CORRECTION
AMONG the many things that are good for children and that parents are
in duty bound to supply is--the rod! This may sound old-fashioned, and
it unfortunately is; there is a new school of home discipline in vogue
nowadays.
Slippers have outgrown their usefulness as implements of persuasion,
being now employed exclusively as foot-gear. The lissom birch thrives
ungarnered in the thicket, where grace and gent
eness supply the whilom
vigor of its sway. The unyielding barrel-stave, that formerly occupied
a place of honor and convenience in the household, is now relegated, a
harmless thing, to a forgotten corner of the cellar, and no longer
points a moral but adorns a wood-pile. Disciplinary applications of the
old type have fallen into innocuous desuetude; the penny now tempts,
the sugar candy soothes and sugar-coated promises entice when the rod
should quell and blister. Meanwhile the refractory urchin, with no fear
to stimulate his sluggish conscience, chuckles, rejoices and is glad,
and bethinks himself of some uninvented methods of devilment.

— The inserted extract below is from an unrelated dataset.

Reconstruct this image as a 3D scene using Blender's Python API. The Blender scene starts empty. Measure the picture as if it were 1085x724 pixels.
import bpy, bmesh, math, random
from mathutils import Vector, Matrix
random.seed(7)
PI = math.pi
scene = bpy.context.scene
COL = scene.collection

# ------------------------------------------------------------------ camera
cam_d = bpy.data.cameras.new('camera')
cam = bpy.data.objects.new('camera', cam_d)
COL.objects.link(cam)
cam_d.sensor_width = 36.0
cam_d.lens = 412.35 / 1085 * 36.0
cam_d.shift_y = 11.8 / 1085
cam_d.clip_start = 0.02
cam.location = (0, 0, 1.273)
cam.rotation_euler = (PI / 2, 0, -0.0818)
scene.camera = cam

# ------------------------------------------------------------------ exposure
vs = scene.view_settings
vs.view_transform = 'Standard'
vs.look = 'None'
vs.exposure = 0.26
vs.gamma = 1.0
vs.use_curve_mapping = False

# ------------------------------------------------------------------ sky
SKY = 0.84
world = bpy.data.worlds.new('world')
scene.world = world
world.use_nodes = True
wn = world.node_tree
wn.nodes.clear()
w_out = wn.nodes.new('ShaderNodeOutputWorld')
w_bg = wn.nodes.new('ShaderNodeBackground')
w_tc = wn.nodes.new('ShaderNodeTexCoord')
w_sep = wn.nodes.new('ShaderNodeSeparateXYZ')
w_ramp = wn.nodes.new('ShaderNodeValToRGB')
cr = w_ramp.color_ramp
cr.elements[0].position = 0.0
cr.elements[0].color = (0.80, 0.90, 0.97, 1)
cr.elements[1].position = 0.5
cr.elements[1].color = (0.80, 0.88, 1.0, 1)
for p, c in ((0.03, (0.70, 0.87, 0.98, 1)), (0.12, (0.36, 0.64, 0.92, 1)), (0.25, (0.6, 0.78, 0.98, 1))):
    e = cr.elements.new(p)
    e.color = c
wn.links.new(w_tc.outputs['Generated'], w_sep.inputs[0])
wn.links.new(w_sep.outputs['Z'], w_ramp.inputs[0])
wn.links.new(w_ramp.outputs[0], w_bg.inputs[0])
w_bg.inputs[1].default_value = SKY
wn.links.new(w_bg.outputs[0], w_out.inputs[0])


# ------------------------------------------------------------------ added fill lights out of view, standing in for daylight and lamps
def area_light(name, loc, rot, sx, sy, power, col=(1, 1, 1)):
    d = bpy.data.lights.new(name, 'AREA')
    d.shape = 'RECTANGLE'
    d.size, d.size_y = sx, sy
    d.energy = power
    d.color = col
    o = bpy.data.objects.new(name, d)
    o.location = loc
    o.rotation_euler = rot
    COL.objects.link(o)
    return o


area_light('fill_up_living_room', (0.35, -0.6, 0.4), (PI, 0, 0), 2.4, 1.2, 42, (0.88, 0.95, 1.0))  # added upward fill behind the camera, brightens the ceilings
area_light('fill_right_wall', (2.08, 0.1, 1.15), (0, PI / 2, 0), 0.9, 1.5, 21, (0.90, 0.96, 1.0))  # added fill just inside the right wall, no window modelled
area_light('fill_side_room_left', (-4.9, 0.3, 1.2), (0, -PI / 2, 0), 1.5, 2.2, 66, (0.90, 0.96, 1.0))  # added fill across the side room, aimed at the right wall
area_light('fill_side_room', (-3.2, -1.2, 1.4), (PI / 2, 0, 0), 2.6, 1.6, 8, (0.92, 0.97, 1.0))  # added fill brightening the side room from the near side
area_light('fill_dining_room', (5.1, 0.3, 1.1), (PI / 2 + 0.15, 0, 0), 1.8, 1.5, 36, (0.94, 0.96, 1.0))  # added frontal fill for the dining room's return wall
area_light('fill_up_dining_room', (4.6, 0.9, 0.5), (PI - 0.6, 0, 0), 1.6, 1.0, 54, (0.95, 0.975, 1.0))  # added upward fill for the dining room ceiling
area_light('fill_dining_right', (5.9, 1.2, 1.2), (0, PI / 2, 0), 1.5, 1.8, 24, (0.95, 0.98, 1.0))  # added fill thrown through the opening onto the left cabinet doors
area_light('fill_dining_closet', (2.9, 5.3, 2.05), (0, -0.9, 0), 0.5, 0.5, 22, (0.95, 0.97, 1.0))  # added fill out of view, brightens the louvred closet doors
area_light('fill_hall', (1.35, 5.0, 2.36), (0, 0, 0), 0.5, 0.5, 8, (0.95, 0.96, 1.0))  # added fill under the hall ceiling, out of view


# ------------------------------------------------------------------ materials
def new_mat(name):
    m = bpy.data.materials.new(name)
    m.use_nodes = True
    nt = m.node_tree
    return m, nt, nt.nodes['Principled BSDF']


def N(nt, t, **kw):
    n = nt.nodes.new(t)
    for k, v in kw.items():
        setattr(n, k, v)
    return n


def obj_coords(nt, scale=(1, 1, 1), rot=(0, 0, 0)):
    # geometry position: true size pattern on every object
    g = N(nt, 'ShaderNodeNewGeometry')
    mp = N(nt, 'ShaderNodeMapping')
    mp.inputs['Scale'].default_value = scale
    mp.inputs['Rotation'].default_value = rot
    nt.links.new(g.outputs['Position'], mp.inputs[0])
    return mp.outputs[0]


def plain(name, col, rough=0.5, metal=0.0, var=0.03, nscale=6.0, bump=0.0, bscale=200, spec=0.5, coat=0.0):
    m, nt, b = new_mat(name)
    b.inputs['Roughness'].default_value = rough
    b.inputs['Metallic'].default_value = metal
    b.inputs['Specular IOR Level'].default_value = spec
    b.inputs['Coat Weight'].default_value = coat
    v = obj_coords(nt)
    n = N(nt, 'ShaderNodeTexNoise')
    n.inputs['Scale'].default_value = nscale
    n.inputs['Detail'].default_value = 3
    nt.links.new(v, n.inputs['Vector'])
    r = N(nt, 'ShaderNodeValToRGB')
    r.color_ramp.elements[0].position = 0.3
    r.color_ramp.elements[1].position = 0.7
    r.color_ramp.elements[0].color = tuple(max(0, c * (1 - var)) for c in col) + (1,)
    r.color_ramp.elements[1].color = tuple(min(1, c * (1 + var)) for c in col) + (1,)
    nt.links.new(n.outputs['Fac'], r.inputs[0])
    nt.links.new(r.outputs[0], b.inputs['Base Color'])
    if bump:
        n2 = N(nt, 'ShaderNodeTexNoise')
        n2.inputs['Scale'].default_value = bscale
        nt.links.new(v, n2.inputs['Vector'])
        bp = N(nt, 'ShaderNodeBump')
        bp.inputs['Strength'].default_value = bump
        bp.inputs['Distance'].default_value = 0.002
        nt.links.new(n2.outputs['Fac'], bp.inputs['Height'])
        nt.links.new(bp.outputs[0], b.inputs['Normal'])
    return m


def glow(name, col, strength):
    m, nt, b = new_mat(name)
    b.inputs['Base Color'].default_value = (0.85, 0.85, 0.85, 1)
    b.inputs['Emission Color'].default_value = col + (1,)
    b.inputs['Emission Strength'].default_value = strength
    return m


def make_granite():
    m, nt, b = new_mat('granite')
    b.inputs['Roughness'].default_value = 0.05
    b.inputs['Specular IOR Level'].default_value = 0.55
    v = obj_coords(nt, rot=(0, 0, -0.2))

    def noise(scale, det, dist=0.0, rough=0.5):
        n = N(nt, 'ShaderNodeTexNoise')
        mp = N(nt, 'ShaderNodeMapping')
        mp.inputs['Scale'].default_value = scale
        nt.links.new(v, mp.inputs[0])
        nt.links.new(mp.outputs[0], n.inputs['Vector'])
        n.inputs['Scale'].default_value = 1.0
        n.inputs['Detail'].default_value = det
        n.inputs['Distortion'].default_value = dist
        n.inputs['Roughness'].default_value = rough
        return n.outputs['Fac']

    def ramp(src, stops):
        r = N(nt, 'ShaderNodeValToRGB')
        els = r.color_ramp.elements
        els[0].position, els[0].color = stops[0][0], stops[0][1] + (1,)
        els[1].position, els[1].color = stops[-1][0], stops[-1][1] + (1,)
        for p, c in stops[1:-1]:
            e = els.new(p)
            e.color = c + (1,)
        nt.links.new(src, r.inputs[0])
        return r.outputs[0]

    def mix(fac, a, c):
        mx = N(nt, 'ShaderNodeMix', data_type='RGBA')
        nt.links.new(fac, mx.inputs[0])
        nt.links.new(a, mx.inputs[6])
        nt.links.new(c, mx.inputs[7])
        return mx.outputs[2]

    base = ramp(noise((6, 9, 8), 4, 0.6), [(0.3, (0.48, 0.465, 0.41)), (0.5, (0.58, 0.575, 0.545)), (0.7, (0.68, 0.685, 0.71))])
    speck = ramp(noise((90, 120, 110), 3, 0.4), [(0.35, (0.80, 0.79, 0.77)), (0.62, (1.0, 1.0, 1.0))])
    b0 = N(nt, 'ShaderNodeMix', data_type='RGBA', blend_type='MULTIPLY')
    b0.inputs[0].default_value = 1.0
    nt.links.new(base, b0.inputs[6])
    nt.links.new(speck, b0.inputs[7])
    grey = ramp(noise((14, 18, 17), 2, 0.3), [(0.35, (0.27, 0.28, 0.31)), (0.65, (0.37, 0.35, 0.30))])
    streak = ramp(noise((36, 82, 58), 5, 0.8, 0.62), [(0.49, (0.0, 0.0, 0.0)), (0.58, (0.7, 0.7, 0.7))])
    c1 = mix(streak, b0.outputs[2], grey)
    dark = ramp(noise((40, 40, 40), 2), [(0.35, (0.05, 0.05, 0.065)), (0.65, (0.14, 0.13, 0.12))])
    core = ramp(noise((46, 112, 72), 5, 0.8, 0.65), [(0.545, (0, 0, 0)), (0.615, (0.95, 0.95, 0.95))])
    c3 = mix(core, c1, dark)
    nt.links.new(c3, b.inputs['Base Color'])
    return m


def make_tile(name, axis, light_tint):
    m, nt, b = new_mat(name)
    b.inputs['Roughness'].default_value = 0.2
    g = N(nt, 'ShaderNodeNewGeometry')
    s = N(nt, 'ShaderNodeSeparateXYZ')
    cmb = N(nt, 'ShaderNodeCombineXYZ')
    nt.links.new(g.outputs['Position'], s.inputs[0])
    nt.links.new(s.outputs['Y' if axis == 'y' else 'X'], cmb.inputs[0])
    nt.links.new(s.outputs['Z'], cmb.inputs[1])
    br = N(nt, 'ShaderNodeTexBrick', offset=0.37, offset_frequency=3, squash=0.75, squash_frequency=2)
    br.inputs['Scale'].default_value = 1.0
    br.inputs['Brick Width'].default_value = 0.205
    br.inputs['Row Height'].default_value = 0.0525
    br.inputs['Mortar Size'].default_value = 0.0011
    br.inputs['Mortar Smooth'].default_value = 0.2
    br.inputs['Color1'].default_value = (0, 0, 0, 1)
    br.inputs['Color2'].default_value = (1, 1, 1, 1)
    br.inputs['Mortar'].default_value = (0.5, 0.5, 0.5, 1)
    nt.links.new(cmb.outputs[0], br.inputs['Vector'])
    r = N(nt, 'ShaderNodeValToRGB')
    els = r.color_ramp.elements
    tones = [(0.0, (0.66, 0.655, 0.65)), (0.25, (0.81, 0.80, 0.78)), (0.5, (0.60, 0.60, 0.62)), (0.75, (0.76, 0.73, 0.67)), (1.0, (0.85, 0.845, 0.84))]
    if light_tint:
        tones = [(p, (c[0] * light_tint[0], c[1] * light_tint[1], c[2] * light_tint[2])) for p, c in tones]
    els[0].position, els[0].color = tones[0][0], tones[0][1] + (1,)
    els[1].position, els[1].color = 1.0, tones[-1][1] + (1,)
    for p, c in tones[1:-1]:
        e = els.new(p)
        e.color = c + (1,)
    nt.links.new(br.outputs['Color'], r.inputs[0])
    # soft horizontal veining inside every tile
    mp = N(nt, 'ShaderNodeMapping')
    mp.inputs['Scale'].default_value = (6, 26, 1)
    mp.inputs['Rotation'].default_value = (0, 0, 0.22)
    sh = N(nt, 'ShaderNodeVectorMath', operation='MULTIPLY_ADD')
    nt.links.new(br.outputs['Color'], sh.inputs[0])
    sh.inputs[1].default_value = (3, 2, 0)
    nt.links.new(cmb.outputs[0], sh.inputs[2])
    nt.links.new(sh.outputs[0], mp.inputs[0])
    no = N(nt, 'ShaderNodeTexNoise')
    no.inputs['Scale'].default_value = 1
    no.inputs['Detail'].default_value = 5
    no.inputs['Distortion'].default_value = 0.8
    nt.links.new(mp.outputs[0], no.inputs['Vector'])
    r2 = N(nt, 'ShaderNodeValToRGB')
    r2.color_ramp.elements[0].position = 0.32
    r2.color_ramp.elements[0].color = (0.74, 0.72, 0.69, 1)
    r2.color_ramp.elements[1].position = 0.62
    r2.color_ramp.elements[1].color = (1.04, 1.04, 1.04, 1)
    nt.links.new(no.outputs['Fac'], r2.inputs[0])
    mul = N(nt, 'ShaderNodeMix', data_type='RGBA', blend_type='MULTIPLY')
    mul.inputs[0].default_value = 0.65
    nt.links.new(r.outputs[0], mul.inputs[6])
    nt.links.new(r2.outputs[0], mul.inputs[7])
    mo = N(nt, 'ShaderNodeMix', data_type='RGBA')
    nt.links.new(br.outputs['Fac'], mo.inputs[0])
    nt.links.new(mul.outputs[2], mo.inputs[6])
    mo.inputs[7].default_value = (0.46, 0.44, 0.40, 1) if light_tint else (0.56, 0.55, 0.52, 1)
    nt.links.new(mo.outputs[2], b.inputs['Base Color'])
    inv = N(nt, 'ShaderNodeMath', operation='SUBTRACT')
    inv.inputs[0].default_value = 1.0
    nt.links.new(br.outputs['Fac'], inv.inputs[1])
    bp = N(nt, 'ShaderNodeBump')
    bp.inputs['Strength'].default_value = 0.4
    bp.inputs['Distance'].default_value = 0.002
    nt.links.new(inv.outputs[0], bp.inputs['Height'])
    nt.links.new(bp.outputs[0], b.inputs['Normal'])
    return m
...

Yes, it is old-fashioned in these days to smite with the rattan as did
the mighty of yore. The custom certainly lived a long time. The author
of the Proverbs spoke of the practise to the parents of his generation,
and there is no mistaking the meaning of his words. He spoke with
authority, too; if we mistake not, it was the Holy Ghost that inspired
his utterances. Here are a few of his old-fashioned sayings: "Spare the
rod and spoil the child; he who loves his child spares not the rod;
correction gives judgment to the child who ordinarily is incapable of
reflection; if the child be not chastised, it will bring down shame and
disgrace upon the head of its parent." It is our opinion that authority
of this sort should redeem the defect of antiquity under which the
teaching itself labors. There are some things "ever ancient, ever new;"
this is one of them.
The philosophy of correction may be found in the doctrine of original
sin. Every child of Adam has a nature that is corrupted; it is a soil
in which pride in all its forms and with all its cortege of vices takes
strong and ready root. This growth crops out into stubbornness,
selfishness, a horror of restraint, effort and self-denial; mischief,
and a spirit of rebellion and destruction. In its native state,
untouched by the rod of discipline, the child is wild. Now, you must
force a crooked tree to grow straight; you must break a wild colt to
domesticate it, and you must whip a wild boy to make him fit for the
company of civilized people. Being self-willed, he will seek to follow
the bent of his own inclinations; without intelligence or experience
and by nature prone to evil, he will follow the wrong path; and the
habits acquired in youth, the faults developed he will carry through
life to his own and the misery of others. He therefore requires
training and a substitute for judgment; and according to the Holy
Ghost, the rod furnishes both. In the majority of cases nothing can
supply it.
This theory has held good in all the ages of the world, and unless the
species has "evolved" by extraordinary leaps and bounds within the last
fifty years, it holds good to-day, modern nursery milk-and-honey
discipline to the contrary notwithstanding. It may be hard on the
youngster--it was hard on us!--but the difficulty is only temporary;
and difficulty, some genius has said, is the nurse of greatness, a
harsh nurse, who roughly rocks her foster-children into strength and
athletic proportions.
The great point is that this treatment be given in time, when it is
possible to administer it with success and fruit. The ordinary child
does not need Oft-repeated doses; a firm hand and a vigorous
application go a long way, in most cases. Half-hearted, milk-and-water
castigation, like physic, should be thrown to the dogs. Long
threatenings spoil the operation; they betray weakness which the child
is the first to discover. And without being brutal, it is well that the
chastisement be such as will linger somewhat longer in the memory than
in the sensibility.
The defects that deserve this corrective especially are
insubordination, sulkiness and sullenness; it is good to stir up
the lazy; it is necessary to instil in the child's mind a saving
sense of its own inferiority and to inculcate lessons of humility,
self-effacement and self-denial. It should scourge dishonesty and lying.
The bear licks its cub into shape; let the parent go to the bear,
inquire of its ways and be wise. His children will then have a moral
shape and a form of character that will stand them in good stead in
after life; and they will give thanks in proportion to the pain
inflicted during the process of formation.